Republican Senator Lindsey Graham of South Carolina, a member of the Senate Judiciary Committee, did not endorse Trump’s claims but said Saturday that if the Trump campaign was wiretapped in New York, “it would be the biggest political scandal since Watergate.”

“I’m very worried that our president is suggesting that the former president has done something illegally,” Graham added at a boisterous town hall meeting in Clemson, South Carolina. “I would be very worried if, in fact, the Obama administration was able to obtain a warrant, lawfully, about Trump campaign activity with foreign governments. So it’s my job as a United States senator to get to the bottom of this.”

It is unknown whether Obama was aware in advance that his Justice Department was pursuing FISA court approvals.

“I certainly expect he would have been advised” at some stage, Moss said.

Republican Senator Ben Sasse called Trump’s allegations serious, and said if he was illegally tapped, the president should explain what sort of tap it was and how he knew about it.

Representative Adam Schiff, the senior Democrat on the House Intelligence Committee, said Trump was making “the most outlandish and destructive claims without providing a scintilla of evidence to support them.”

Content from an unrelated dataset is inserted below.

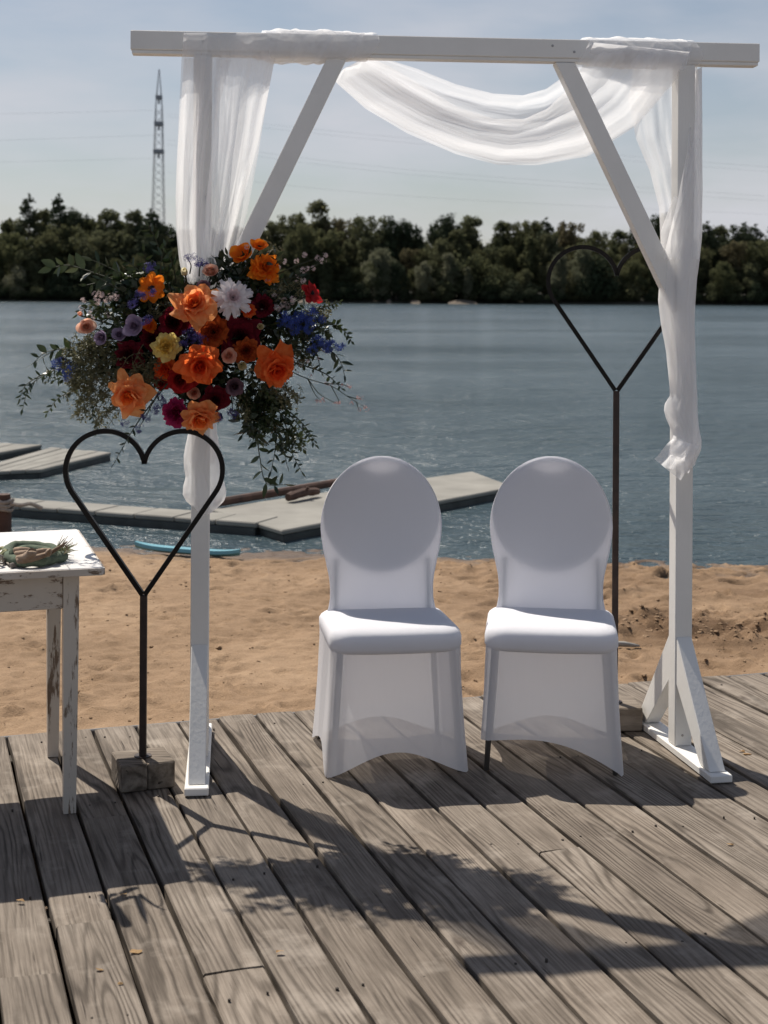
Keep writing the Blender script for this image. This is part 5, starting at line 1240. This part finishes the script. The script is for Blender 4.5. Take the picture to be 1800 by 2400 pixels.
# ---- fine filler: far too many sprigs to count
def filler(name, m, blobs, n, size, seed, strands=True):
    rb = random.Random(seed); jb = MB(); tot = sum(b[2] * b[3] for b in blobs)
    def leaf(p, d):
        s = d.orthogonal().normalized(); s = Quaternion(d, rb.uniform(0, 6)) @ s; l = size * PXM * rb.uniform(.5, 1.35); w = l * .27
        jb.add([p, p + d * l * .5 + s * w, p + d * l, p + d * l * .5 - s * w], [(0, 1, 2, 3)])
    for (x, y, rx, ry, dy, ang) in blobs:
        cnt_ = int(n * rx * ry / tot)
        def pt(): 
            a = rb.uniform(0, 6.28); q = rb.random() ** .55; ex, ey = cos(a) * q * rx, sin(a) * q * ry
            return x + ex * cos(ang) - ey * sin(ang), y + ex * sin(ang) + ey * cos(ang)
        if not strands:
            for _ in range(cnt_):
                px, py = pt(); leaf(C(px, py, dy + rb.gauss(0, .022)), Vector((rb.gauss(0, 1), rb.gauss(0, .8), rb.gauss(0, 1))).normalized())
            continue
        while cnt_ > 0:
            px, py = pt(); e = C(px, py, dy + rb.gauss(0, .022)); away = Vector((px - 850, 0, -(py - 560))).normalized()
            ln = rb.uniform(40, 95) * PXM; d0 = (away + Vector((rb.gauss(0, .5), rb.gauss(0, .4), rb.gauss(0, .5) - .15))).normalized()
            a = e - d0 * ln; mid = (a + e) / 2 + Vector((rb.gauss(0, .006), rb.gauss(0, .006), rb.gauss(0, .006) + .004)); e = e + Vector((0, 0, -.2 * ln * rb.random()))
            pp = catmull([a, mid, e], 6); jb.tube(pp, [.0011 - .0001 * i for i in range(7)], 3, False)
            k = rb.randint(9, 18); cnt_ -= k
            for _ in range(k):
                q = rb.uniform(.35, 1) * 6; i = min(int(q), 5); p = pp[i].lerp(pp[i + 1], q - i); d = (pp[i + 1] - pp[i]).normalized()
                dd = (d * .8 + Vector((rb.gauss(0, .8), rb.gauss(0, .8), rb.gauss(0, .8)))).normalized(); off = dd * rb.uniform(0, 9) * PXM
                leaf(p + off, dd)
    tag(jb.build(name, m, bq), kind='stuff')
filler('dark_foliage', M['ruscus'], [(850, 540, 300, 230, -.02, 0), (620, 380, 150, 130, -.01, 0), (1150, 480, 190, 150, -.01, 0), (640, 620, 160, 120, -.01, 0), (1080, 340, 120, 110, 0, 0), (880, 740, 120, 130, 0, 0), (1130, 850, 90, 110, .02, .9), (560, 340, 110, 60, .02, 0), (480, 600, 120, 80, 0, .3), (1000, 250, 130, 60, 0, 0)], 5200, 46, 1, False)
filler('fine_filler', M['filler'], [(410, 640, 130, 90, .05, .4), (350, 690, 80, 70, .06, 0), (340, 770, 60, 70, .06, 0), (420, 840, 90, 40, .06, .3), (330, 870, 30, 40, .06, 0), (620, 660, 60, 60, .08, 0), (420, 900, 16, 50, .06, 0), (650, 720, 40, 50, .08, 0), (380, 580, 70, 40, .06, 0), (300, 640, 60, 50, .05, 0), (450, 740, 60, 70, .05, 0)], 5800, 14, 2)
filler('fine_filler', M['filler'], [(1415, 400, 55, 26, .03, -.4), (1380, 440, 60, 30, .03, 0), (1250, 790, 80, 50, .06, .6), (1210, 690, 50, 60, .03, 0), (1300, 640, 60, 40, .04, 0), (1210, 155, 30, 16, .02, 0), (1060, 860, 60, 60, .05, 1), (700, 420, 60, 80, .03, 0), (1250, 320, 90, 30, .02, -.2)], 2600, 13, 3)
filler('small_dark_leaves', M['leafmid'], [(1150, 820, 130, 70, .05, .7), (1200, 920, 80, 70, .05, .8), (1260, 1000, 50, 60, .05, .8), (1400, 500, 90, 40, .03, .3), (470, 440, 110, 70, .03, .2), (570, 290, 120, 60, .03, .3), (230, 690, 70, 22, .04, -.5), (1340, 560, 110, 40, .03, .2), (1120, 900, 70, 110, .04, .3), (1330, 480, 120, 60, .02, .2), (1250, 620, 90, 50, .02, 0)], 2000, 27, 4)
# pink waxflower spray on the right
pk = [[(1230, 670), (1330, 715), (1430, 745), (1500, 790), (1582, 842)], [(1400, 735), (1480, 740), (1512, 752)], [(1330, 715), (1380, 780), (1448, 820)], [(1430, 745), (1460, 800), (1462, 818)], [(1500, 790), (1540, 800), (1560, 800)], [(1330, 716), (1360, 780), (1385, 808)], [(1540, 815), (1550, 850)], [(1250, 660), (1310, 640), (1375, 630)]]
for br_ in pk:
    pp = catmull([C(x, y, .06) for x, y in br_], 12); MB().tube(pp, [.0018 - .0001 * i for i in range(13)], 5).build('stem', M['stem'], bq)
florets('pink_bud_cluster', 'pinkbud', [(1512, 752), (1500, 745), (1448, 820), (1385, 808), (1370, 812), (1400, 806), (1462, 818), (1560, 800), (1575, 835), (1584, 848), (1552, 848), (1430, 742), (1410, 735), (1330, 640), (1375, 630), (1300, 655), (1340, 700), (1480, 742), (1545, 795), (1520, 820), (1285, 690)], 10, 8, 9, .06)

# ================================================================ LITTER ON THE DECK
M['deadleaf'] = petal_mat('fallen_leaf_bit', (.34, .20, .09), (.42, .28, .14), .1)
lit = (('small tan leaf scrap lying left of the board joint', 320, 2232, .012), ('tiny yellowish leaf scrap in front of the table shadow', 290, 2098, .007), ('tiny brown leaf scrap on the left foreground board', 48, 2112, .008), ('small ochre leaf scrap right of the flower shadow', 655, 2232, .008), ('small dry leaf curl beside the right arch foot', 1752, 1768, .014), ('tiny green-brown leaf bit near the right arch foot', 1738, 1762, .008), ('pale leaf fleck on the boards at the right edge', 1712, 1980, .007), ('dark leaf crumb on the bottom left boards', 282, 2306, .006), ('dark leaf crumb near the bottom left board joint', 232, 2274, .007))
for i, (lab, u, v, s) in enumerate(lit):
    p = G(u, v, .004); r = random.Random(i); a = r.uniform(0, 6); vs = []
    for k in range(7):
        q = a + k * 2 * pi / 7; rr = s * r.uniform(.55, 1.2); vs.append(p + Vector((cos(q) * rr * 1.5, sin(q) * rr * .8, r.uniform(0, .005))))
    vs.append(p + Vector((0, 0, .004)))
    o = mesh('leaf_scrap', vs, [(k, (k + 1) % 7, 7) for k in range(7)], M['deadleaf'], origin=p); tag(o, lab, 'leaf scrap', 'leaf scraps on the deck')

Meetings with Russian ambassador

It was disclosed earlier this week that Russian Ambassador Sergei Kislyak met at Trump Tower in New York in December with Trump’s son-in-law, Jared Kushner, and with since-ousted national security adviser Michael Flynn. Flynn was fired after just 24 days on the job when information emerged that he had lied to top officials about the nature of his conversations with Kislyak.

Revelations of the Trump Tower meetings surfaced after Attorney General Jeff Sessions admitted earlier in the week he’d met twice with Kislyak during last year’s presidential campaign.

Sessions had failed to disclose those talks during his Senate confirmation hearing. He has since said he would stay out of any federal investigation of alleged Russian meddling in the 2016 presidential election and is expected to amend on Monday his written testimony response.

White House spokeswoman Hope Hicks said Thursday that the meetings at Trump Tower were intended to “establish a line of communication” between the incoming administration and the Russian ambassador. She added that Kushner also met with representatives of as many as two dozen other countries.

Investigations on the increase

U.S. government officials meet with representatives of foreign governments on many occasions and for many reasons. The Trump administration, however, had denied for months there was any contact between Russian officials and the new president’s campaign.

On Friday, the Breitbart News website published a report about conservative radio host Mark Levin’s allegation that Obama conducted what he called a “silent coup” against Trump by employing “police state” tactics. Trump’s top strategic adviser at the White House, Stephen Bannon, previously had been executive chairman of Breitbart.

Trump’s latest claims come as the Trump administration faces mounting pressure from multiple FBI and congressional investigations into contacts between members of his campaign team and Russian officials.

“I still don’t know if there’s any fire, but there’s smoke here,” national security lawyer Moss told VOA.